Lunch. Activity no. 2: a combination of elastics and trampoline that kept you safe and let you jump super high. Fun, but fleeting fun, since consecutive backflips are the only real skill you can develop the contraption.

Activity no. 3: a climbing wall. I didn't know the "push with legs whenever possible" rule, so I barely made the top. My forearms were awful shakey at that point. But I might search out some walls in Victoria when I get back, because my hobbies lack upper body exercise.
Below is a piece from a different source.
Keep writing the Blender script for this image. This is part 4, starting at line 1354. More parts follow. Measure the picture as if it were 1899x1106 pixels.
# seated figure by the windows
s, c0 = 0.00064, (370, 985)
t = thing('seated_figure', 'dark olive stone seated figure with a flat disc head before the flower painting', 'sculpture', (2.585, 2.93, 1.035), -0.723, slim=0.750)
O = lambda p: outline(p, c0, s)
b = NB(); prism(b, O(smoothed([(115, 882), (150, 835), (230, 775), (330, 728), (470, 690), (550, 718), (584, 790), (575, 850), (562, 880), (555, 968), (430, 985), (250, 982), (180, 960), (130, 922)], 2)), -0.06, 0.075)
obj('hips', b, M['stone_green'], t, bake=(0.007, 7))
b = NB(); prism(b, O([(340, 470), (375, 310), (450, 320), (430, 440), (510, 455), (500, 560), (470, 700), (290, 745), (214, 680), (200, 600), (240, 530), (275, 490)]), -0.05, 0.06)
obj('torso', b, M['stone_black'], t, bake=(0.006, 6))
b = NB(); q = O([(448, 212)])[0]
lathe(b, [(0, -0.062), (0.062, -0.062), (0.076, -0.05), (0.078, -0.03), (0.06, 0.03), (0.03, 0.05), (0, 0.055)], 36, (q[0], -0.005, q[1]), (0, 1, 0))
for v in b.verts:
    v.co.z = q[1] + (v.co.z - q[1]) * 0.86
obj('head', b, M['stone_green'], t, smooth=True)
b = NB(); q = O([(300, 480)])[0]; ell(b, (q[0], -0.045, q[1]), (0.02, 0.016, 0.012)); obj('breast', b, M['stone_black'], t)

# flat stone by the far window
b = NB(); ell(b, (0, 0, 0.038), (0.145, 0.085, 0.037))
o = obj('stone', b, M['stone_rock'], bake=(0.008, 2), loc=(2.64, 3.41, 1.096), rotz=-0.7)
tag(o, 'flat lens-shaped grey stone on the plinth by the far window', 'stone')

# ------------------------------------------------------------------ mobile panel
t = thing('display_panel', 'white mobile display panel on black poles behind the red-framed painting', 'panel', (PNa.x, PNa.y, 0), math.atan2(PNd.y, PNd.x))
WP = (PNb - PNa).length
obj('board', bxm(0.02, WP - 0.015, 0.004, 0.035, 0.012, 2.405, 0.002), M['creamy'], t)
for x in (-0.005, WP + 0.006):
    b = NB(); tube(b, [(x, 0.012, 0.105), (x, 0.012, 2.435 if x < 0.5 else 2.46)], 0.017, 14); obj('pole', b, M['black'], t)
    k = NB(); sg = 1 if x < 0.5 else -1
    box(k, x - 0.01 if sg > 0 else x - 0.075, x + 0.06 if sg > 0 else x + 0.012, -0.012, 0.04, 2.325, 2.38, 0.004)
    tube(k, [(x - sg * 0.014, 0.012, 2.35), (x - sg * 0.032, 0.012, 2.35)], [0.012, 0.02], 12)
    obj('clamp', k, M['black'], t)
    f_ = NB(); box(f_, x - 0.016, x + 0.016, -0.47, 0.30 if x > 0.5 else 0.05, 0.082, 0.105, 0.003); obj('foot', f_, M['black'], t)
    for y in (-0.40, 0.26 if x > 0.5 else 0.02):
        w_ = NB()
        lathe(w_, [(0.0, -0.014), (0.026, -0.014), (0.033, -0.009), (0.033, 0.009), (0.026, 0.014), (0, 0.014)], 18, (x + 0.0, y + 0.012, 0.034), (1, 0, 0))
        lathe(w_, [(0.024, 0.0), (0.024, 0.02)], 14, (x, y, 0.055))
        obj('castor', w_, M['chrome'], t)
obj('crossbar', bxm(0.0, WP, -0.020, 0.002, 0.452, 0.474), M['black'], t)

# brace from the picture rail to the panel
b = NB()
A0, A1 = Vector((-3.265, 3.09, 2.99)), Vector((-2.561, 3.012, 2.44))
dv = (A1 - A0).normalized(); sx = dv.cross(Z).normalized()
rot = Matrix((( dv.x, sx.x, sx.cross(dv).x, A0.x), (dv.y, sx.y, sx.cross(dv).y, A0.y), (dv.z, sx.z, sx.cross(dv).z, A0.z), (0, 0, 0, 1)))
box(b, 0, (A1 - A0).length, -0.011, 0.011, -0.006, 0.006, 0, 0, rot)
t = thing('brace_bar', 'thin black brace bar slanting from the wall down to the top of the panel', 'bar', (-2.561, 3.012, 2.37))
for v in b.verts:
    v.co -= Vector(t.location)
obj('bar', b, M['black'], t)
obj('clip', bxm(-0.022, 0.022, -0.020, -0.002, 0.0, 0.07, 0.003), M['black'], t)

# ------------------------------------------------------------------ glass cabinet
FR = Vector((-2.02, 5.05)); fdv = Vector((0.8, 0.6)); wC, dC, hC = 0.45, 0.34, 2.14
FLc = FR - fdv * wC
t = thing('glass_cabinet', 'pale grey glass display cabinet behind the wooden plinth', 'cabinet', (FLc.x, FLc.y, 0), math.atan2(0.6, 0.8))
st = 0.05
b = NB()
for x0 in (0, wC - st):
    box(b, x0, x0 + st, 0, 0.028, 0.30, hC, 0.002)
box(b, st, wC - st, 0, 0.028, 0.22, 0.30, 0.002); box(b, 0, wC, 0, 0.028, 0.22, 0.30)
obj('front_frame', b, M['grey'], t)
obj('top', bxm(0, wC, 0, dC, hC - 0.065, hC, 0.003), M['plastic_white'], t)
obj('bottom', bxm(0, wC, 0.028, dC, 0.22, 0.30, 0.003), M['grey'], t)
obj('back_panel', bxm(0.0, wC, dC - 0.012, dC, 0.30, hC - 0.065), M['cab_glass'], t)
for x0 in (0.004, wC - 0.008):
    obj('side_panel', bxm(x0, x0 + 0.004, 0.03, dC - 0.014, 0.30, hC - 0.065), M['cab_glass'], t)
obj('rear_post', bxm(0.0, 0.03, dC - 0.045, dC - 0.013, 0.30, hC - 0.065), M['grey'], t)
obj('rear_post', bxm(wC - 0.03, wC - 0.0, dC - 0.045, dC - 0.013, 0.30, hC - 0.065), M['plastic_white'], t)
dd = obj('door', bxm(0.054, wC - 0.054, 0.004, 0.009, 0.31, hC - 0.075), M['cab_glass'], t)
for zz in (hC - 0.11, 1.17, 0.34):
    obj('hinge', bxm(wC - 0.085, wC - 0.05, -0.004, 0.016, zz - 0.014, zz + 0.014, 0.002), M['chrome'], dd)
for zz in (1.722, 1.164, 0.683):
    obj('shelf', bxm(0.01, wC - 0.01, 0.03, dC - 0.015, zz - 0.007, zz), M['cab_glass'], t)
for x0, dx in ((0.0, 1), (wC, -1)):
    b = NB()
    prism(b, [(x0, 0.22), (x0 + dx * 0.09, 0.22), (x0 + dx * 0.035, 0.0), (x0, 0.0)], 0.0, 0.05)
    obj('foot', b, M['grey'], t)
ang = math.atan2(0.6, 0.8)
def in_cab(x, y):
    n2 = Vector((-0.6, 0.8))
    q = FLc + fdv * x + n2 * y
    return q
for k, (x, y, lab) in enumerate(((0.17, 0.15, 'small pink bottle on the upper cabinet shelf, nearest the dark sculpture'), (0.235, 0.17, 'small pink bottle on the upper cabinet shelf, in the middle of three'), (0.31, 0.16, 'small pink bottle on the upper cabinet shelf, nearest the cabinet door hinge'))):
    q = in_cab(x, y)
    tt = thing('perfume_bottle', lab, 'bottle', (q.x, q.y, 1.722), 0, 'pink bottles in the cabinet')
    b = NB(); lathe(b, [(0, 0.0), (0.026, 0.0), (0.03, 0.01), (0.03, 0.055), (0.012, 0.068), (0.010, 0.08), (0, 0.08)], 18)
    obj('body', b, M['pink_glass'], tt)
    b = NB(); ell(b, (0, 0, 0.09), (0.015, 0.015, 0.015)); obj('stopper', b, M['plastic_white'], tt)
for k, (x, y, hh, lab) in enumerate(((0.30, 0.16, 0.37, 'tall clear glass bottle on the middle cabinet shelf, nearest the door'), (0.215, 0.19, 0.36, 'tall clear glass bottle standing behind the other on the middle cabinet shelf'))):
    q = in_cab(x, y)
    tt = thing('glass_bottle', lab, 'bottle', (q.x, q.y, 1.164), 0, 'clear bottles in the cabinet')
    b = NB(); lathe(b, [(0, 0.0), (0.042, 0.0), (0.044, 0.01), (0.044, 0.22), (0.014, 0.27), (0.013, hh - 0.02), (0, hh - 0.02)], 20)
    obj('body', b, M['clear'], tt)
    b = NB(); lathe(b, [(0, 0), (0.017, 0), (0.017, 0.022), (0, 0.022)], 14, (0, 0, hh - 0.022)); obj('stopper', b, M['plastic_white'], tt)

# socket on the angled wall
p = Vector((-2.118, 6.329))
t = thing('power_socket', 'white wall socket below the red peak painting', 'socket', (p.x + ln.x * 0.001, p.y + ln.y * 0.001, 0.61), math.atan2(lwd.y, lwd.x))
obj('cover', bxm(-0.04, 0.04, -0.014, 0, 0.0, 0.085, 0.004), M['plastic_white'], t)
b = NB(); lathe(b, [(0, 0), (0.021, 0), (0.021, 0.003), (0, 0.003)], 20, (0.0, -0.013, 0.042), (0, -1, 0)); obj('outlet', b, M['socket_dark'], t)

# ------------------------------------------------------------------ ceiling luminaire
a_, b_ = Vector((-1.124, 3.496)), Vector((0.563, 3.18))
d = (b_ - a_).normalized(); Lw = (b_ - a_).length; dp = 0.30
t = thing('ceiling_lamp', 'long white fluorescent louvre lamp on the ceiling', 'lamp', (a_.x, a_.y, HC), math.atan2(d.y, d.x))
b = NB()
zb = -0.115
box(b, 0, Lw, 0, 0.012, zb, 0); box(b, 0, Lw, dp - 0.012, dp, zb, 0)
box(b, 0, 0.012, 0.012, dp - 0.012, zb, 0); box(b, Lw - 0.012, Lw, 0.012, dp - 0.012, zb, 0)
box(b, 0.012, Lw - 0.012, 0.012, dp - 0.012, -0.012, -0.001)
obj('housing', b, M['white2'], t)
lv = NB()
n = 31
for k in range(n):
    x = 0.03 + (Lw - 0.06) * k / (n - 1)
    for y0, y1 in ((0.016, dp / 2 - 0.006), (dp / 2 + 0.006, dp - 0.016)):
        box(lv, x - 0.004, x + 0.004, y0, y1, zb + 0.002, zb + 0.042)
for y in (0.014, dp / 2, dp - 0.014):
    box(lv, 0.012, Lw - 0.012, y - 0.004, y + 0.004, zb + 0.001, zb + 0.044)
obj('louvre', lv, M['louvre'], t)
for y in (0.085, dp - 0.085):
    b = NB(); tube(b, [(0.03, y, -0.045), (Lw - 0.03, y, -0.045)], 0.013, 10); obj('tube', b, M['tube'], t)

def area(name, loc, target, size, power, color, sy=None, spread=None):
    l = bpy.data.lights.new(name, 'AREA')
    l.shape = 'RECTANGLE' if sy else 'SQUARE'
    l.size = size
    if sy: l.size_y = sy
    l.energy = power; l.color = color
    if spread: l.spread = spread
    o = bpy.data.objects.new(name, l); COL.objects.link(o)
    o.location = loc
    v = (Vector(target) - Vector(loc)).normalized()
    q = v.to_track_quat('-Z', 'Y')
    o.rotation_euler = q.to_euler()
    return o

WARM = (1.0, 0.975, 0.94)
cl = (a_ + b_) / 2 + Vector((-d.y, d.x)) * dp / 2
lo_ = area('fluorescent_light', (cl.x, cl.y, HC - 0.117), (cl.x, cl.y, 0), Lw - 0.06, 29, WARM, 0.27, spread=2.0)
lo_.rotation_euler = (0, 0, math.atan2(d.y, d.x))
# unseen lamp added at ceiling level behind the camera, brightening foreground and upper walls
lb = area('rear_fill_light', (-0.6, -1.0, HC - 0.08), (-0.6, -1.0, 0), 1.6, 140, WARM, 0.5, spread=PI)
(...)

Time for home, except there was an hour-plus long wait for all the obstacle coursers to get out of the forest. Wished I'd brought something other than food to the mountain (e.g. my iPod).
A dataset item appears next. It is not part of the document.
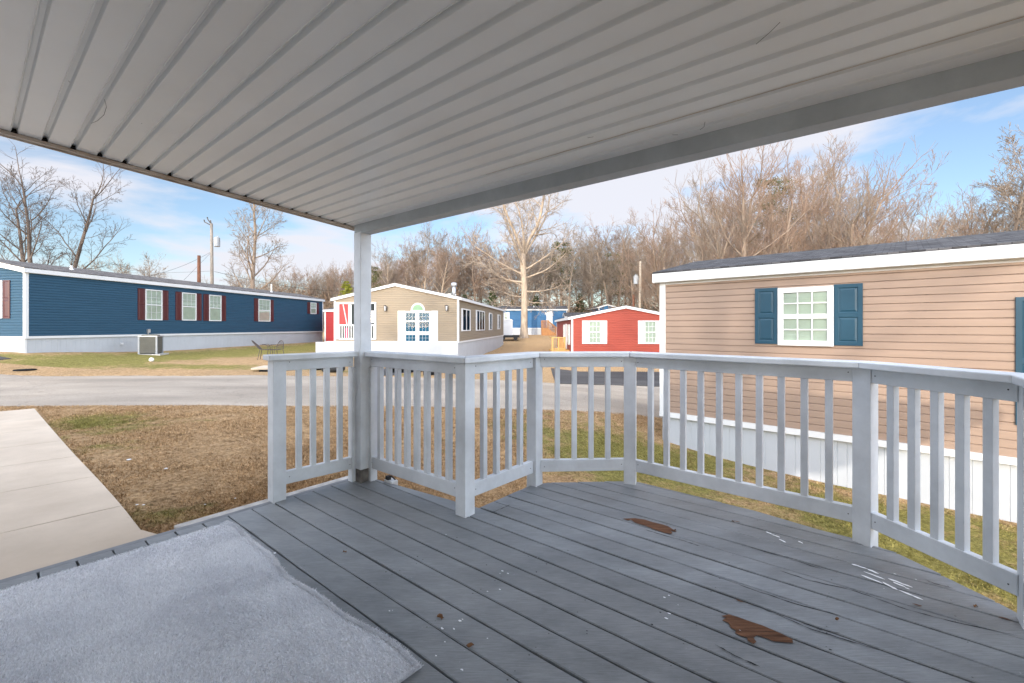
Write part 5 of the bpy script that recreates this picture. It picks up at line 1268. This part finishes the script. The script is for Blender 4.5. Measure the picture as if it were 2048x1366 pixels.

The bus rides there and back had beautiful eye candy. Trees. Brick lofts and appartments. Elegant tangles of highway overpass whose aged concrete, beautifully browned and cracked, does not inspire trust, support-wise.

Home (briefly). Bought a fancy pen - small, heavy, writes upside down. Went to meet Lynne. She wasn't there. Worried that the set-up of the Franco Folies festival had kicked her off of our meetning place. Worried that I'd missed her by being 5-10 minutes late. Worried that she'd gotten lost. Turns out it was the latter, but she turned up after fifteen minutes. We left to search for food. (I don't much like eating at restaurants; I'm awful at choosing restaurants.) We ended up at Bristro de Lyonnaise, jazz on the stereo and breakfast food at 8 pm. I had a crepe; she had a qiche. It was nice.

Home, before we mustered our energies to head to swing dancing. Cats Corner's floor has beautiful, worn-out wood, and despite fatigue, a crowded room (there's usually two, apparently), and the difficulty of asking for dances in a roomful of strangers, I managed to have a good time.

Lynne and I bussed to spend the night at her sister's. Sleeping in a less stuffy room and a more squishy bed was great. (The UQAM residence isn't bad, just more than a little unsatisfying, home-wise.)